Thursday, May 1, 2014

BREAKING NEWS: First Round exit not what Larry wanted

First appeared on May 1st, 2014
in The Lebanon Reporter

My dad took me to my first Indiana Pacers game at 13. It was a regular season tilt featuring Larry Bird’s World Champion Boston Celtics. And while I knew the Pacers weren’t good, finding Market Square a swirling sea of green, an army of auto mechanics and accountants shoulder to shoulder in the same Bird jerseys each swooning over Larry Legend, was completely unexpected.

The Celtics arrival had inspired the first sell out since the last time they were in town, prompting a silver haired usher to gush about the curtains finally being raised on the upper level. In the shadow of a World Champion, the Pacers played like a semi-pro team. The crowd surged with every shot Bird made, chanting his name after every pass he threaded, and cheered for every rebound he corralled. Everything about the night seemed out of place as 17,000 strong appeared to resent any resistance the Pacers put forth.

Meanwhile, from the row behind, two rosy cheeked draft experts blasted the Pacers 6’7 rookie wing for not being Steve Alford. The gangly kid from UCLA with the ears. “They should have drafted his sister, she’d help the Pacers more.” “He didn’t play for Knight, he doesn’t know basketball.” Brilliance personified.

Life is funny. Who could have known that so much of Indiana’s history as a franchise would be tied to that fateful night in 1987? Who knew that wide eyed rookie with the big ears would put the Pacers back on the map, shoot them into the Finals while sticking a finger in New York City’s eye along the way? Reggie Miller was fiery, fearless and played with a chip on his shoulder the size of Texas.
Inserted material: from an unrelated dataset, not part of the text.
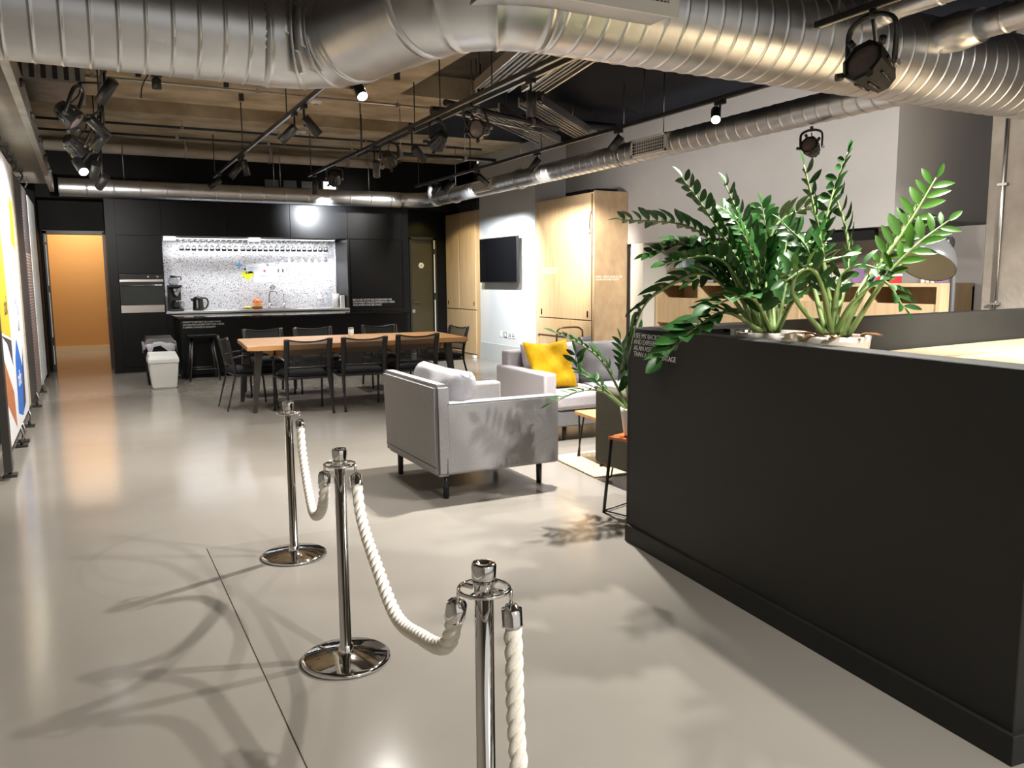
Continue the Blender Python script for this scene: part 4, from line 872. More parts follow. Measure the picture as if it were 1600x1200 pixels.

And when Reggie and Larry joined forces in 1997 Pacers fans rejoiced in George Costanza-like fashion, “Worlds are colliding!” But alas Reggie’s Hall of Fame career is over leaving Larry to look on helplessly from his perch along the baseline, in the city he once dominated as a champion, reduced to watching all his hopes and dreams for a Pacers’ Title swirl down the proverbial toilet.

This unforeseen tailspin has been rife with misery and heartbreak, confounding experts while putting a once effervescent head coach firmly on edge. And as Pacer Fans everywhere hold their collective breath, waiting for the moment the Hawks realize they are the 8 seed and decide to give up and go away, everyone with a brain has reached the conclusion this current group of Pacers are not Larry and Reggie.

They don’t necessarily play together. They don’t consistently outwork opponents. They aren’t hard-nosed and seem to floudner around in an unfocused manner for most of a 48 minute game. For proof one need look no further than Hawks Forward Mike Scott, Reggie would have told a Davis boy to put him in the second row before Scott could make five three pointers in a quarter (Larry would have done it himself).

By Nature Midwestern sports fans are a tolerant lot. They’re willing to suffer through almost anything (see Cubs, Chicago). But a perceived lack of effort is taboo in the Midwest. The Pacers branded themselves with defense and hard work, but there’s been nothing ‘Blue Collar’ about them since the calendar turned 2014.

This isn’t about X’s and O’s. It’s about guts, bravado and playing fearlessly. These are qualities that allowed Larry and Reggie to excel. These are also qualities the current Indiana Pacers would be well served to develop quickly. If Paul, David, Ringo and Roy don’t come to the realization soon that nothing easy is worth having, the only thing hanging from the rafters in Banker’s Life will be a curtain blocking empty seats.